A retired forest officer who served in Kuno, however, refused to buy the “leopard theory” behind the fall in chital numbers: “Look at the scale of the (chital) population slide. Are Kuno’s leopards selectively preying on chitals? Or are we downplaying the impact of bushmeat poaching?”
A few state forest officials also questioned the consistency of the estimation drives. Over the last two decades, project scientists reported per-sq-km chital density of 5 (2006), 36 (2011), 52 (2012) and 69 (2013) in Kuno. In 2021, they used two methods — camera trapping and distance sampling — to come up with two densities — 38 and 23 per sq km — of chitals.

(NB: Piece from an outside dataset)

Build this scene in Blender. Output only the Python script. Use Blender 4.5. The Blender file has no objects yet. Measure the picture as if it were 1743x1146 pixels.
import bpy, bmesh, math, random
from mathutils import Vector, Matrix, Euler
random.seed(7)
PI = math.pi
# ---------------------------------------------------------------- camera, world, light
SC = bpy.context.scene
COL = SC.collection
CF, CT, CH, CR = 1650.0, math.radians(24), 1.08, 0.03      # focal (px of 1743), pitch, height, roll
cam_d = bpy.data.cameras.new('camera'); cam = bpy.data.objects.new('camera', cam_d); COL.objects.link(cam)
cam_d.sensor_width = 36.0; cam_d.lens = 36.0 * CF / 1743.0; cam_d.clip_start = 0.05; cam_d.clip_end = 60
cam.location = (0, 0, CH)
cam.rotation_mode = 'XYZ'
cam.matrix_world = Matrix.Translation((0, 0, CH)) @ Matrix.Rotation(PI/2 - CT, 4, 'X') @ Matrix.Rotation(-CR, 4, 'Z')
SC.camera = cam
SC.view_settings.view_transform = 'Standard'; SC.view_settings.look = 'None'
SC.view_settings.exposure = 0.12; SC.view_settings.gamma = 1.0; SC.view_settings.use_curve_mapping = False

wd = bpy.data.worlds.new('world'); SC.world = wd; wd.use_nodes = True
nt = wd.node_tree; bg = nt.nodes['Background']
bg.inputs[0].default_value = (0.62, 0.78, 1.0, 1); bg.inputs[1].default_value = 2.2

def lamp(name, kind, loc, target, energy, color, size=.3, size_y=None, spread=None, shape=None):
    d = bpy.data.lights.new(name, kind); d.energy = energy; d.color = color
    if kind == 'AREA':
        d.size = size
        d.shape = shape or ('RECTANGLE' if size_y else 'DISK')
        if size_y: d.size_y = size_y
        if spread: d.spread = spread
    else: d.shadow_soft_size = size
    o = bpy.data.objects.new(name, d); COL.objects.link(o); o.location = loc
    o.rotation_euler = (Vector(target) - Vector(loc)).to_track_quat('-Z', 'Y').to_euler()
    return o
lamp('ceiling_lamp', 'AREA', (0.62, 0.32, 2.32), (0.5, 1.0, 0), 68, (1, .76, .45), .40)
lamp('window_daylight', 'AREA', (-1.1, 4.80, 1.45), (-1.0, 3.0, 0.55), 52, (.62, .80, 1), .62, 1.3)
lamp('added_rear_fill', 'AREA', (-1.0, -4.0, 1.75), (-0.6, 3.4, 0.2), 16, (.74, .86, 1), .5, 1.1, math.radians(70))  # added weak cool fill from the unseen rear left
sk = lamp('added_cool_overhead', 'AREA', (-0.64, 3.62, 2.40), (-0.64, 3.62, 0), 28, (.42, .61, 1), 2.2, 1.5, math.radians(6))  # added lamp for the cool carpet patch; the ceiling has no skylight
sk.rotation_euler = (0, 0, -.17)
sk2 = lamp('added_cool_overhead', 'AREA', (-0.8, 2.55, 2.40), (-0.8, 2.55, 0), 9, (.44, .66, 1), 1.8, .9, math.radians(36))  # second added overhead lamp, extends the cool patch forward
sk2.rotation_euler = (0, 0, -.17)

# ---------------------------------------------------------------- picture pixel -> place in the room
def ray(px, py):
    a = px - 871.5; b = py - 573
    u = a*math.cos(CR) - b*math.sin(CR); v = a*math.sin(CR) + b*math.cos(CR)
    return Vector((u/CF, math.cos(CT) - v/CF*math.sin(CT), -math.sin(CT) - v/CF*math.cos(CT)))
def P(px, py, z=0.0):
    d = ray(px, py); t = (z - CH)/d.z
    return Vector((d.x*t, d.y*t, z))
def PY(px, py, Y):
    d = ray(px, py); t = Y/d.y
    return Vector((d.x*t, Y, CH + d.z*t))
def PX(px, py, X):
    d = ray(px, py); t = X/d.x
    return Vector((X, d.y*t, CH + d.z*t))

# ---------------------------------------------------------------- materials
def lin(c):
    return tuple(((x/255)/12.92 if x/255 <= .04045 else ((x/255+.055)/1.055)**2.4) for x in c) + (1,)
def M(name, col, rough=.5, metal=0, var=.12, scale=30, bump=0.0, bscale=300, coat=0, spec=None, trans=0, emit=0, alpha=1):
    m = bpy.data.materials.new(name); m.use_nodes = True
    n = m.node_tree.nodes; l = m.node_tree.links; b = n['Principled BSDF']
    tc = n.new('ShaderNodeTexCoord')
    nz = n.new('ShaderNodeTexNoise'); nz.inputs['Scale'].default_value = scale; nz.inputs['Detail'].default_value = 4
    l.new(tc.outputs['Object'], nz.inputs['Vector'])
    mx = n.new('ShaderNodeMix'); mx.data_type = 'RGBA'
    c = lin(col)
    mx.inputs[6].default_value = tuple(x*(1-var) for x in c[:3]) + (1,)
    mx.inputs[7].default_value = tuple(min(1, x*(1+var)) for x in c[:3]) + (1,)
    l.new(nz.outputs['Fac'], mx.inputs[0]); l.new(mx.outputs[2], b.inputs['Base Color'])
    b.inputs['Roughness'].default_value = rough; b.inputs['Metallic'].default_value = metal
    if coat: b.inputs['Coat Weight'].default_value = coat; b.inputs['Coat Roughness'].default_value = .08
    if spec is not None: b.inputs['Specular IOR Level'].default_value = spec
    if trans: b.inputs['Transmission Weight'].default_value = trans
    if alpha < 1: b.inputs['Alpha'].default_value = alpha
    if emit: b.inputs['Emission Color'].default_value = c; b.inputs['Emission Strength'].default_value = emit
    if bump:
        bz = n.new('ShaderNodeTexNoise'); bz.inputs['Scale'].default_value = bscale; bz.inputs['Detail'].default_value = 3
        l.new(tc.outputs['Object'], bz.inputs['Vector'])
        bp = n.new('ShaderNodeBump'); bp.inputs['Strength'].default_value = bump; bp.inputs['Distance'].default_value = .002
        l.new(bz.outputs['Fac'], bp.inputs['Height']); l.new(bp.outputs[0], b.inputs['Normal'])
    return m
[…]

Going by the lower density of 23 per sq km, the Cheetah Task Force estimated more than 8,000 chitals in Kuno wildlife sanctuary (345 sq km) in 2021. The state has released at least 750 chitals in Kuno since.
Within a year of introducing the first batch of cheetahs in September 2022, the number of chitals fell to an estimated 6,500 in Kuno. The downward trend, it is learned, has not reversed since.
Qureshi, however, declined to offer a timeline for shifting surplus cheetahs to Gandhi Sagar or getting the next lot from Africa. “Gandhi Sagar will get cheetahs once the leopards are removed from the enclosure and the prey augmentation is complete,” he said.
While the Cheetah project flew in 20 adult animals from Namibia (8) and South Africa (12) in 2022-23, a total of 17 cubs have been born in Kuno. So far, the project has lost 11 cheetahs, including four cubs. Barring one, all the surviving animals are now inside enclosures where they will spend the monsoon months.